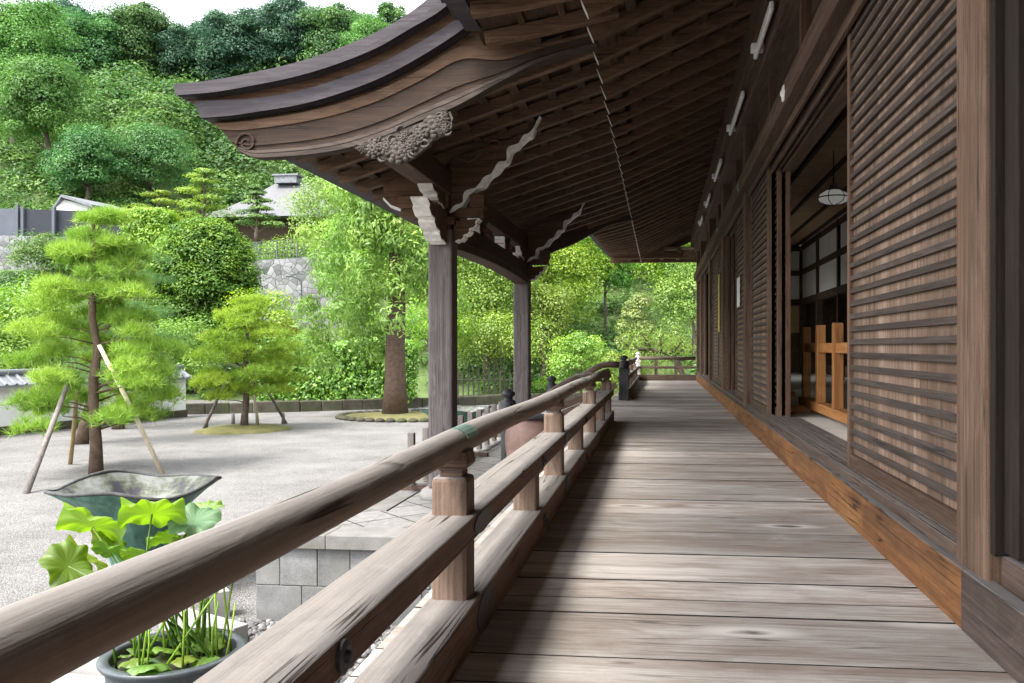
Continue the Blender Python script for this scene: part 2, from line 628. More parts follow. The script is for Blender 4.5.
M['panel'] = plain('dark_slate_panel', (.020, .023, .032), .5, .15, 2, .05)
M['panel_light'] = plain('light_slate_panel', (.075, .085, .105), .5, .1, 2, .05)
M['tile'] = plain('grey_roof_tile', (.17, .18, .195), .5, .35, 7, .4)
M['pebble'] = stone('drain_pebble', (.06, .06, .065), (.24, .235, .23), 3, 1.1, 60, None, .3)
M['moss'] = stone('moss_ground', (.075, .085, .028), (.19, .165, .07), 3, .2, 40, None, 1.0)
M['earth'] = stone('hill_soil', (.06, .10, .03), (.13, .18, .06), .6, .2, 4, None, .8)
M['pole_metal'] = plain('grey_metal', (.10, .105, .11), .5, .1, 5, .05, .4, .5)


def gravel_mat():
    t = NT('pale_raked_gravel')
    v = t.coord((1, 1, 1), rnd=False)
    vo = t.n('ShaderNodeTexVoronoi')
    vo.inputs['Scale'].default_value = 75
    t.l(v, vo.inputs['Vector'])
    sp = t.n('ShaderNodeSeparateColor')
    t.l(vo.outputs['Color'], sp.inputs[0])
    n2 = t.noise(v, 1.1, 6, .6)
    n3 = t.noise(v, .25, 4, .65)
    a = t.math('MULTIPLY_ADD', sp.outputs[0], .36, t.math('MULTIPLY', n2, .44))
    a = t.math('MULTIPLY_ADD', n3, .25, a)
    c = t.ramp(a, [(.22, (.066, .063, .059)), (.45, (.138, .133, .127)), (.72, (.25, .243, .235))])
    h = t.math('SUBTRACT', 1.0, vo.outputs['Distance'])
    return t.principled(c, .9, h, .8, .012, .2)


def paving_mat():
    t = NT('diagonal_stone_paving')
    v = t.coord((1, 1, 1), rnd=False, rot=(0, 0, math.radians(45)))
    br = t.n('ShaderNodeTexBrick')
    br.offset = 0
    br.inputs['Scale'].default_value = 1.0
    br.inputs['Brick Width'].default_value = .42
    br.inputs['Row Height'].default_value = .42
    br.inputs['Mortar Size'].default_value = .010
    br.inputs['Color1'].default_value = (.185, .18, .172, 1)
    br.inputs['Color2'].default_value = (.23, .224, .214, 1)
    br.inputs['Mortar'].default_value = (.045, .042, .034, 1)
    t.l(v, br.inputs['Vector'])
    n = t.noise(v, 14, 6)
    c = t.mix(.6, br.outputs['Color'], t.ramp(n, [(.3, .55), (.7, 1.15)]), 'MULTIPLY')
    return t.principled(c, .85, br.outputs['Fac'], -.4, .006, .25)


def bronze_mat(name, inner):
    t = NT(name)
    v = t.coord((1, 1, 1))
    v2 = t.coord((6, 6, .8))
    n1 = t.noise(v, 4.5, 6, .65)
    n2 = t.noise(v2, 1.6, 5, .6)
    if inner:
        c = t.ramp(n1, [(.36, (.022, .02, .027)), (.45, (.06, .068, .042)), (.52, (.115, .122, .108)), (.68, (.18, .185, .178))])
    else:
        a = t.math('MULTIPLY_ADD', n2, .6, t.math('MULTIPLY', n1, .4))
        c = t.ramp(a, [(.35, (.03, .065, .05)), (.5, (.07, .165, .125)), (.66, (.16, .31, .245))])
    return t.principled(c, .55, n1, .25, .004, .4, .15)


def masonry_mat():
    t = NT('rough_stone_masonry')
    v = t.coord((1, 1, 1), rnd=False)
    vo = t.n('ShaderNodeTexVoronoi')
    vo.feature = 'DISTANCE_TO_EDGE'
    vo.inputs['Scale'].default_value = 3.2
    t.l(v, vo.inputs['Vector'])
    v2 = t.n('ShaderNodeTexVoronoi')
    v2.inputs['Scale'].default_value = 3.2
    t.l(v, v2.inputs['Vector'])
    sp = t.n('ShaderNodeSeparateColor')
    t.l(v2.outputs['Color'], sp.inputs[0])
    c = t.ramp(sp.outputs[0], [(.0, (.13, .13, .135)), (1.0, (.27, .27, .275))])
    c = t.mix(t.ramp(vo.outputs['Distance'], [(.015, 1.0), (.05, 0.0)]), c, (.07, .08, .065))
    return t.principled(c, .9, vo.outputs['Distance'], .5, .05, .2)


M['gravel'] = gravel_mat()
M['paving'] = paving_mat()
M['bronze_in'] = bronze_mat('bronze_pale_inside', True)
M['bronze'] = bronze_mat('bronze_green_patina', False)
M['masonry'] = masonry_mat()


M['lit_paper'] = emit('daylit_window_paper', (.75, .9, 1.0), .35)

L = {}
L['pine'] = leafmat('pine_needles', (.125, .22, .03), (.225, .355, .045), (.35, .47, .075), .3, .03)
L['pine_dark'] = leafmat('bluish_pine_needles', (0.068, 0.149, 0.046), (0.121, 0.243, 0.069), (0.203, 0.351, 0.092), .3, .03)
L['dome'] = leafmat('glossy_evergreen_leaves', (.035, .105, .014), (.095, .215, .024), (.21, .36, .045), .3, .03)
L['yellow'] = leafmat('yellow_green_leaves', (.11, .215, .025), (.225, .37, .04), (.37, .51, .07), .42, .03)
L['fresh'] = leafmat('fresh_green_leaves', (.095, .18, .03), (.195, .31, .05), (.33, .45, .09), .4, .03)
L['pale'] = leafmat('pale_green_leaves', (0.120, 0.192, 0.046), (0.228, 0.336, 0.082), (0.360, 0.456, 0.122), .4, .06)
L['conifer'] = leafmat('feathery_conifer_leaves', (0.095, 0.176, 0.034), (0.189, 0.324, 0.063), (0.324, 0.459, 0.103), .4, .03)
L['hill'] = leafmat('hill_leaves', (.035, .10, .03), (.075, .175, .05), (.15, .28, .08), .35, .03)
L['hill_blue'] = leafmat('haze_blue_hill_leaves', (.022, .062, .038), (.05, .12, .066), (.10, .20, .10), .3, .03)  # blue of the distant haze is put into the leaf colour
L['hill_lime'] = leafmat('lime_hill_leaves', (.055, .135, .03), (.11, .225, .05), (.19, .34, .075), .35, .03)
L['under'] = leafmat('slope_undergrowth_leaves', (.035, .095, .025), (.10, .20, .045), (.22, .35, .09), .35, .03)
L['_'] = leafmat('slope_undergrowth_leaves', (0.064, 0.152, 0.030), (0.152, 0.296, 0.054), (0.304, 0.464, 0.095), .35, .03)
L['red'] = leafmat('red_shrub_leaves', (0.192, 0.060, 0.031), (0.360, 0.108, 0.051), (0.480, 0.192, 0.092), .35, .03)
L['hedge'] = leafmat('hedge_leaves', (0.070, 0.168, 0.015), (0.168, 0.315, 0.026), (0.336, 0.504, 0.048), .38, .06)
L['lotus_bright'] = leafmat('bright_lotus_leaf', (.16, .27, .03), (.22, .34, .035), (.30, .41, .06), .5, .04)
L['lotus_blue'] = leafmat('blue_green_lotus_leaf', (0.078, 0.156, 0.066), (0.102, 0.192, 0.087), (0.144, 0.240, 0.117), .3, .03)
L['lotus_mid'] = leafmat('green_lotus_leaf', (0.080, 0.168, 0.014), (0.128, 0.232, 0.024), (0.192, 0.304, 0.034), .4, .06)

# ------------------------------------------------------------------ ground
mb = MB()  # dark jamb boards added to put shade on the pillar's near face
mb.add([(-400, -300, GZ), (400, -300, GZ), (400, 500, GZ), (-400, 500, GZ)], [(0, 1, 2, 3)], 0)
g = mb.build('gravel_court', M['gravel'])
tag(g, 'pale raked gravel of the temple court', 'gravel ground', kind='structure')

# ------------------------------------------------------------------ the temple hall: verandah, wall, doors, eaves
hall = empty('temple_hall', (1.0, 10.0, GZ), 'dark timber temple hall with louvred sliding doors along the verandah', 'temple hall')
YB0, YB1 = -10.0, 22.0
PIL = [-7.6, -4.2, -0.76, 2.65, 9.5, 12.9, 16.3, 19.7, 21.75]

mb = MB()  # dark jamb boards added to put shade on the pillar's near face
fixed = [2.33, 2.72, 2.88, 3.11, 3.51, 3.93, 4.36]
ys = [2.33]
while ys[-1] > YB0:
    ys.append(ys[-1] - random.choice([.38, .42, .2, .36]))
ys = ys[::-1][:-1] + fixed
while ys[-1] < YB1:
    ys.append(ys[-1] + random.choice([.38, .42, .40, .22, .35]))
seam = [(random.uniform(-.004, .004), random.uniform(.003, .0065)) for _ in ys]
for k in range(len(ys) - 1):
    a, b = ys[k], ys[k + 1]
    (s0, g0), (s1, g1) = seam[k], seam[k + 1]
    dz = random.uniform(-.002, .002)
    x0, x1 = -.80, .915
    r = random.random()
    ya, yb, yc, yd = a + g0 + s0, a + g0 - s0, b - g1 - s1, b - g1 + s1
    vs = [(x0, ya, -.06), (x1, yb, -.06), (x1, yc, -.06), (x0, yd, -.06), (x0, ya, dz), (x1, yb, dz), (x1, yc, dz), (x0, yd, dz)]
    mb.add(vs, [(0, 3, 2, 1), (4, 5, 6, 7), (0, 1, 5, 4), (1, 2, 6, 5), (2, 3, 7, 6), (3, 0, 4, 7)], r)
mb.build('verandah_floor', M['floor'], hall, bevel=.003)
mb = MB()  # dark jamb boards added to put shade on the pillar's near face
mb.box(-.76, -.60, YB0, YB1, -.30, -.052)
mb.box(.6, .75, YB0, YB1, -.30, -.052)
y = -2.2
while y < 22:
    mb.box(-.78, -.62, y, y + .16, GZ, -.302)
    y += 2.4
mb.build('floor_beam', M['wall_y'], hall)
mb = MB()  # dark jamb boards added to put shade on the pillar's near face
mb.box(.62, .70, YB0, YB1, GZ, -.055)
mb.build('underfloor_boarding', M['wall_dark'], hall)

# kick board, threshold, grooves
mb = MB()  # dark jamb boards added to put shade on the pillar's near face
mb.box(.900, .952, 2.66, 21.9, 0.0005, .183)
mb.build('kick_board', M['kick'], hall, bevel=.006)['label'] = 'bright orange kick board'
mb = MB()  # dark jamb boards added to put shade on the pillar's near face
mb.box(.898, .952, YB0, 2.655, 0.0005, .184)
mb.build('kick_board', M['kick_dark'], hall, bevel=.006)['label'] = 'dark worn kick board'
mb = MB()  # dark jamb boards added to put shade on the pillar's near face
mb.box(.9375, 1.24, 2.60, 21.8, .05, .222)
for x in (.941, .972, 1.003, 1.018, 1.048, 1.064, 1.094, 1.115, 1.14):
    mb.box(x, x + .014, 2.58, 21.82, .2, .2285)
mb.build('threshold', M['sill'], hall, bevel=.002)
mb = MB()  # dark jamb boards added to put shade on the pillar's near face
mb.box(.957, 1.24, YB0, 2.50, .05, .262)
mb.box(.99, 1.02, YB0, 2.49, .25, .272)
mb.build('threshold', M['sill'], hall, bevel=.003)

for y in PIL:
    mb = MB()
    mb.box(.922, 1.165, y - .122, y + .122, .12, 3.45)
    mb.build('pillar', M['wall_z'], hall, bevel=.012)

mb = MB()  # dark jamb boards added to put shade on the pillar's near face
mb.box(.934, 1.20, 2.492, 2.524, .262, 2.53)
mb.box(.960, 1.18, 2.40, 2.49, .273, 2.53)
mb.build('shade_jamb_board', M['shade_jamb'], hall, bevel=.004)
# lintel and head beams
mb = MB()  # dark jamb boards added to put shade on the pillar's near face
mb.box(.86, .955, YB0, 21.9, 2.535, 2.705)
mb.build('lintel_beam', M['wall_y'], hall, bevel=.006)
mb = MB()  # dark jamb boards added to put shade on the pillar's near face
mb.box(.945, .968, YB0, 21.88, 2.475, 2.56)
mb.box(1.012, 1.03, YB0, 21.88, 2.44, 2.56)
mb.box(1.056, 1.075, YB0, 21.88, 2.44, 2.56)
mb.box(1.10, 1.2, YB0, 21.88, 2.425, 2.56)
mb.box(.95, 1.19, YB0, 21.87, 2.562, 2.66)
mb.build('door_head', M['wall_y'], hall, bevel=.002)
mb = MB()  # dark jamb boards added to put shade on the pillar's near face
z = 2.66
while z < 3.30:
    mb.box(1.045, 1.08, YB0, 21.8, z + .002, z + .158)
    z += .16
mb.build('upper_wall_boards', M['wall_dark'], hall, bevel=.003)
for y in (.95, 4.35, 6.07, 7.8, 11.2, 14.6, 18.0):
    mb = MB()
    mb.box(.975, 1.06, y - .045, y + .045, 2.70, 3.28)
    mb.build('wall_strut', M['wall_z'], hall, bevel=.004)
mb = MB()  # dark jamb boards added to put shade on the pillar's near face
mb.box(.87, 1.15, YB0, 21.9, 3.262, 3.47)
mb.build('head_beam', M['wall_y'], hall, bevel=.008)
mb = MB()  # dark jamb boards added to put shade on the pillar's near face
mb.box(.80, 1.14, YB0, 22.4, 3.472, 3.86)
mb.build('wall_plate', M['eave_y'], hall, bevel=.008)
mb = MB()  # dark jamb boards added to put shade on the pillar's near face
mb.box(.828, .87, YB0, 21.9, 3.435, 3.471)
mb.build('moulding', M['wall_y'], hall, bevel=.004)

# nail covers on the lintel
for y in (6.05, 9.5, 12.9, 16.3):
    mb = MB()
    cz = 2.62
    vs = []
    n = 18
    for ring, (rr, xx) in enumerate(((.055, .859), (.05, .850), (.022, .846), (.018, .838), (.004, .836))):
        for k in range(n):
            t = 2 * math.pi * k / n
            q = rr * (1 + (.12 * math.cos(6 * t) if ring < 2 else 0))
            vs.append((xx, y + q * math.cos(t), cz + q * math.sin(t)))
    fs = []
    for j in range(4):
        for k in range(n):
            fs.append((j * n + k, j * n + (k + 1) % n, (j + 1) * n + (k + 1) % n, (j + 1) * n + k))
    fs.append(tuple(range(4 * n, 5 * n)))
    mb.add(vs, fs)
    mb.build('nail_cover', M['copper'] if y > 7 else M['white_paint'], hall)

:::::

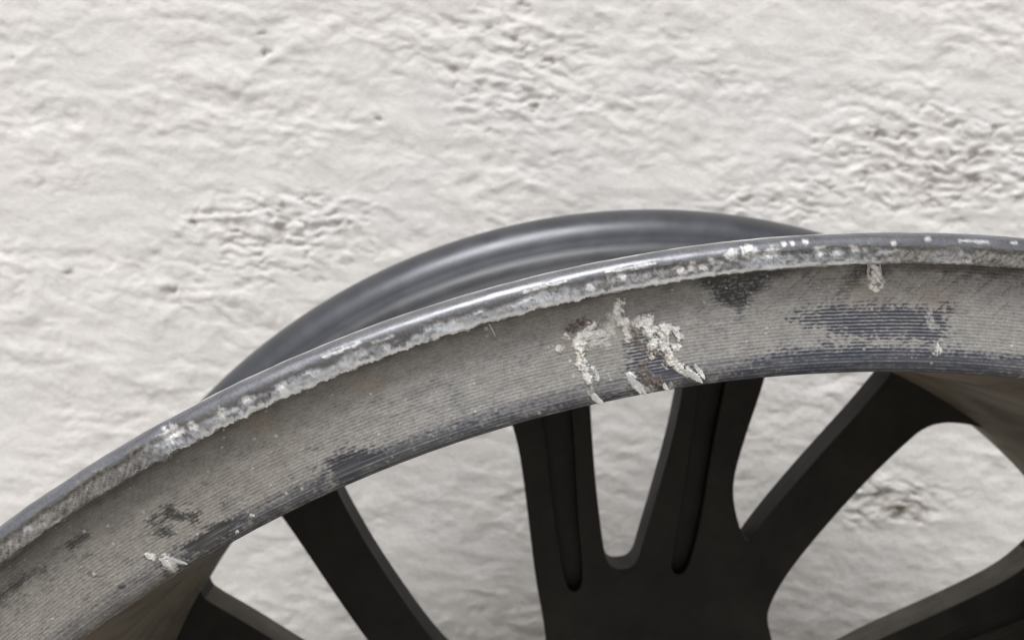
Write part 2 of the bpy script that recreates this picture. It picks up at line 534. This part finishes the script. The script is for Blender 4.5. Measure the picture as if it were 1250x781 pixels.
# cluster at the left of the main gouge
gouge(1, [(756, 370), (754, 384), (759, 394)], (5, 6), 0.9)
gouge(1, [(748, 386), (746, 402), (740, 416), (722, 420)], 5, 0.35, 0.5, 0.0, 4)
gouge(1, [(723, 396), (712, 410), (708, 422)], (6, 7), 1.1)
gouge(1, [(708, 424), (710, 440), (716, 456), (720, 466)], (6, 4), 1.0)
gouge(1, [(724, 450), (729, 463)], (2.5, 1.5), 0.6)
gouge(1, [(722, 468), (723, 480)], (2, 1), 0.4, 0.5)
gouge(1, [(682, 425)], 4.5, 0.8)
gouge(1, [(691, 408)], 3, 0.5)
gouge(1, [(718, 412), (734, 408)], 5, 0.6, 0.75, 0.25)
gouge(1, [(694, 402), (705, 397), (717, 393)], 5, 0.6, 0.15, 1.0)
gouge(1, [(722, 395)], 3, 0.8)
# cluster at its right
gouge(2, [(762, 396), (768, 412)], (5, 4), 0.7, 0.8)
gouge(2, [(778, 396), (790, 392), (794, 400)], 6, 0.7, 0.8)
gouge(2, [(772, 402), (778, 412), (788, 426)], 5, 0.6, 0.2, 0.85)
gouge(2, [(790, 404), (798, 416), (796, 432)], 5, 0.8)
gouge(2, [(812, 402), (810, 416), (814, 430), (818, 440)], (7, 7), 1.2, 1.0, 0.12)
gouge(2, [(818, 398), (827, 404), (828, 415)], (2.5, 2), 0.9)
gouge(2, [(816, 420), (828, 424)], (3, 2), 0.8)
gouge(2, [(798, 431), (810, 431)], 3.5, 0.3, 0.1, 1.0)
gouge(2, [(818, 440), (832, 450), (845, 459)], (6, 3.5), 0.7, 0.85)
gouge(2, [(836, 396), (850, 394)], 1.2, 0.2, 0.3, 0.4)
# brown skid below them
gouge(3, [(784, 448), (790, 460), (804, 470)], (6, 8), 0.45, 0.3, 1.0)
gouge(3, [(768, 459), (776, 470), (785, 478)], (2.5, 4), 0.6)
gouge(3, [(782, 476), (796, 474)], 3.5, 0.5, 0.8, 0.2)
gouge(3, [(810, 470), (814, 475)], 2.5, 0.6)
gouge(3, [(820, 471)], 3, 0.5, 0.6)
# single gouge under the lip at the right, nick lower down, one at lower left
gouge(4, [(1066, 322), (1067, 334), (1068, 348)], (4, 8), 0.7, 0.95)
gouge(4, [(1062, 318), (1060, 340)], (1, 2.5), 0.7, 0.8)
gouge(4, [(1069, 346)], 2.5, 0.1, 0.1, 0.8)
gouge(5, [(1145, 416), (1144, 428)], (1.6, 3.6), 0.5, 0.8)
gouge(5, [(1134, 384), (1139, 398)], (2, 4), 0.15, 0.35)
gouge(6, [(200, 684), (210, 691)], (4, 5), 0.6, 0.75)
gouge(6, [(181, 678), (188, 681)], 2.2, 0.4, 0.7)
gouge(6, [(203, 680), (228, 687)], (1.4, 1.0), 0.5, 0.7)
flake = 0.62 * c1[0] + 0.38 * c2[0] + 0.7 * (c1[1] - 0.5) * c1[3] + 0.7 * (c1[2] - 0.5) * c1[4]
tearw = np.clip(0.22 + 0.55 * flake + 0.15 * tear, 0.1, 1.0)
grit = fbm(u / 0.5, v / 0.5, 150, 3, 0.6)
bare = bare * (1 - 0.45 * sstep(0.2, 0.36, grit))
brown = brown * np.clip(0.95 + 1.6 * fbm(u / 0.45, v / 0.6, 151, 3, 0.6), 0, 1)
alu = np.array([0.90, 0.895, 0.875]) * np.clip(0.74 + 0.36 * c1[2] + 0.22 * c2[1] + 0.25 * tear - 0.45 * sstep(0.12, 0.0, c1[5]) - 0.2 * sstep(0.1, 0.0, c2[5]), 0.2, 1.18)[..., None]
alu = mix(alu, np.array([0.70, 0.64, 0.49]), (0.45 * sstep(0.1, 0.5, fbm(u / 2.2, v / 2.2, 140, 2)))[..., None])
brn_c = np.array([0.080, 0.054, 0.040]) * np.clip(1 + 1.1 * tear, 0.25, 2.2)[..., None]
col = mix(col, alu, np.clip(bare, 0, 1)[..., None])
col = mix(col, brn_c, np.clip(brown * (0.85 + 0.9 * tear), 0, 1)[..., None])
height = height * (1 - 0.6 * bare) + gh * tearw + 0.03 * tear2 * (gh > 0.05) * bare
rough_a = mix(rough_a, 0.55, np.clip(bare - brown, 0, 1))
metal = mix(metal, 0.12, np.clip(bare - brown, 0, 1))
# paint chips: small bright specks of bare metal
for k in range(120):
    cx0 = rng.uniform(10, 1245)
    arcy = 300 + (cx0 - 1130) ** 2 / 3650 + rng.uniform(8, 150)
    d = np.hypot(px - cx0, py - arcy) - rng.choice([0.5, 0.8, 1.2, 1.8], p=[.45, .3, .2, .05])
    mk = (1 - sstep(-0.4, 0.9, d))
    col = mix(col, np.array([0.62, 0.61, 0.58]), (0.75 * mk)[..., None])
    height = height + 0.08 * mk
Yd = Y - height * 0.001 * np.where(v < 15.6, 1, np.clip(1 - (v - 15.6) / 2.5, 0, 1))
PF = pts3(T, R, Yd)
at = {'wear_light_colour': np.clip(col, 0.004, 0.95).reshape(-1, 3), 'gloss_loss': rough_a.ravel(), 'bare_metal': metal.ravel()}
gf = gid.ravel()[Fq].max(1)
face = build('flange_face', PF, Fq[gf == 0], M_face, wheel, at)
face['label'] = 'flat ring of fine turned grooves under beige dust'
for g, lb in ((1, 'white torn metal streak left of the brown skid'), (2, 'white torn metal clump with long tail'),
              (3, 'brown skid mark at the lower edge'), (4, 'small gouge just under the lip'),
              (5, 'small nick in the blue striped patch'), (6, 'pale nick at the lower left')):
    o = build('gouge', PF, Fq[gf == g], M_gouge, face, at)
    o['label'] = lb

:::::

**What is needed**
Pull every line containing the word "Blender" out of the material and copy it.

**Final answer**
Continue the Blender Python script for this scene: part 2, from line 628. More parts follow. The script is for Blender 4.5.
Write part 2 of the bpy script that recreates this picture. It picks up at line 534. This part finishes the script. The script is for Blender 4.5. Measure the picture as if it were 1250x781 pixels.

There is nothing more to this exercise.